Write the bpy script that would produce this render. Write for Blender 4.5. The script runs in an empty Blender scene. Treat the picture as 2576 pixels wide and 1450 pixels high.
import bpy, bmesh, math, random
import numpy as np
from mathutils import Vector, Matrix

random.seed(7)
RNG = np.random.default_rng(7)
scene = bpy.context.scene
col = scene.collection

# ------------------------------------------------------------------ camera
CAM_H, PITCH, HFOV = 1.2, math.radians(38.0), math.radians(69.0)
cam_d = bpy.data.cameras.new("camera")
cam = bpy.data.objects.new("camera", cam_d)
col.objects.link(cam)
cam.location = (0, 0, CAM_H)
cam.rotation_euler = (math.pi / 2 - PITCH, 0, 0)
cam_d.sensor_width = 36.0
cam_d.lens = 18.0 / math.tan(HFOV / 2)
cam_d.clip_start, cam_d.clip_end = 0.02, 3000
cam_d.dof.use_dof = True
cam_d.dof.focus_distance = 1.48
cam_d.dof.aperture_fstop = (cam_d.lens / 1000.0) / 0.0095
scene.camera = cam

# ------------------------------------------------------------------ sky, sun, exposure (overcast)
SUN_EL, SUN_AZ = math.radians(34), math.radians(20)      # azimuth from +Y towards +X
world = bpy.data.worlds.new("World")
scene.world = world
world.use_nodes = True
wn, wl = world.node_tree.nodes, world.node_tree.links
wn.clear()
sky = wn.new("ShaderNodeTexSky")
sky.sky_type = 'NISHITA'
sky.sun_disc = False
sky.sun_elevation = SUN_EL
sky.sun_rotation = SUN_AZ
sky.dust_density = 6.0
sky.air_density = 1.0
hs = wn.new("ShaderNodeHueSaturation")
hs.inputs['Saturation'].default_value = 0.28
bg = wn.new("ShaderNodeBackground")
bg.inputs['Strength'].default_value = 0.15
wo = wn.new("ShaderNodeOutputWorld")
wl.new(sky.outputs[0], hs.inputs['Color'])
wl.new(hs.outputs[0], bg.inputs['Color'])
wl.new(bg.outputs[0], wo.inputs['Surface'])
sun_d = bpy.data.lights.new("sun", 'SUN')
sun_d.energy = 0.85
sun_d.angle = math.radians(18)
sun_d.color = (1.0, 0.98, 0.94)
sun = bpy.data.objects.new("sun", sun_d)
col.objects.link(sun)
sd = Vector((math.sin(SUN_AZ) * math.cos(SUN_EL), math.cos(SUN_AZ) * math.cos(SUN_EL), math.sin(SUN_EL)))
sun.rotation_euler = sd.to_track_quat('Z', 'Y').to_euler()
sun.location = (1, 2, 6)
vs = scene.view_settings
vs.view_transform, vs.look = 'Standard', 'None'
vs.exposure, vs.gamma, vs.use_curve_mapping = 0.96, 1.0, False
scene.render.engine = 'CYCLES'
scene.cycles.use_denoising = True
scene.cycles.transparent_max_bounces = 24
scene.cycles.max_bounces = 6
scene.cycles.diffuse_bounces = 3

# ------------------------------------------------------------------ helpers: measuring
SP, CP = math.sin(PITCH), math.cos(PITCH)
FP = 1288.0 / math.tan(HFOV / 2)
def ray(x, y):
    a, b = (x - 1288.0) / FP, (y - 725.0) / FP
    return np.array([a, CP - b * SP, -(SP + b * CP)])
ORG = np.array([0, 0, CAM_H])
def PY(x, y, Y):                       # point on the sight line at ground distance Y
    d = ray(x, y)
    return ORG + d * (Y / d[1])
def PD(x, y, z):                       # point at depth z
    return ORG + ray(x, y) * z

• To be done
Extract the listing in its entirety, matching it exactly.

• In response
Write the bpy script that would produce this render. Write for Blender 4.5. The script runs in an empty Blender scene. Treat the picture as 2576 pixels wide and 1450 pixels high.
import bpy, bmesh, math, random
import numpy as np
from mathutils import Vector, Matrix

random.seed(7)
RNG = np.random.default_rng(7)
scene = bpy.context.scene
col = scene.collection

# ------------------------------------------------------------------ camera
CAM_H, PITCH, HFOV = 1.2, math.radians(38.0), math.radians(69.0)
cam_d = bpy.data.cameras.new("camera")
cam = bpy.data.objects.new("camera", cam_d)
col.objects.link(cam)
cam.location = (0, 0, CAM_H)
cam.rotation_euler = (math.pi / 2 - PITCH, 0, 0)
cam_d.sensor_width = 36.0
cam_d.lens = 18.0 / math.tan(HFOV / 2)
cam_d.clip_start, cam_d.clip_end = 0.02, 3000
cam_d.dof.use_dof = True
cam_d.dof.focus_distance = 1.48
cam_d.dof.aperture_fstop = (cam_d.lens / 1000.0) / 0.0095
scene.camera = cam

# ------------------------------------------------------------------ sky, sun, exposure (overcast)
SUN_EL, SUN_AZ = math.radians(34), math.radians(20)      # azimuth from +Y towards +X
world = bpy.data.worlds.new("World")
scene.world = world
world.use_nodes = True
wn, wl = world.node_tree.nodes, world.node_tree.links
wn.clear()
sky = wn.new("ShaderNodeTexSky")
sky.sky_type = 'NISHITA'
sky.sun_disc = False
sky.sun_elevation = SUN_EL
sky.sun_rotation = SUN_AZ
sky.dust_density = 6.0
sky.air_density = 1.0
hs = wn.new("ShaderNodeHueSaturation")
hs.inputs['Saturation'].default_value = 0.28
bg = wn.new("ShaderNodeBackground")
bg.inputs['Strength'].default_value = 0.15
wo = wn.new("ShaderNodeOutputWorld")
wl.new(sky.outputs[0], hs.inputs['Color'])
wl.new(hs.outputs[0], bg.inputs['Color'])
wl.new(bg.outputs[0], wo.inputs['Surface'])
sun_d = bpy.data.lights.new("sun", 'SUN')
sun_d.energy = 0.85
sun_d.angle = math.radians(18)
sun_d.color = (1.0, 0.98, 0.94)
sun = bpy.data.objects.new("sun", sun_d)
col.objects.link(sun)
sd = Vector((math.sin(SUN_AZ) * math.cos(SUN_EL), math.cos(SUN_AZ) * math.cos(SUN_EL), math.sin(SUN_EL)))
sun.rotation_euler = sd.to_track_quat('Z', 'Y').to_euler()
sun.location = (1, 2, 6)
vs = scene.view_settings
vs.view_transform, vs.look = 'Standard', 'None'
vs.exposure, vs.gamma, vs.use_curve_mapping = 0.96, 1.0, False
scene.render.engine = 'CYCLES'
scene.cycles.use_denoising = True
scene.cycles.transparent_max_bounces = 24
scene.cycles.max_bounces = 6
scene.cycles.diffuse_bounces = 3

# ------------------------------------------------------------------ helpers: measuring
SP, CP = math.sin(PITCH), math.cos(PITCH)
FP = 1288.0 / math.tan(HFOV / 2)
def ray(x, y):
    a, b = (x - 1288.0) / FP, (y - 725.0) / FP
    return np.array([a, CP - b * SP, -(SP + b * CP)])
ORG = np.array([0, 0, CAM_H])
def PY(x, y, Y):                       # point on the sight line at ground distance Y
    d = ray(x, y)
    return ORG + d * (Y / d[1])
def PD(x, y, z):                       # point at depth z
    return ORG + ray(x, y) * z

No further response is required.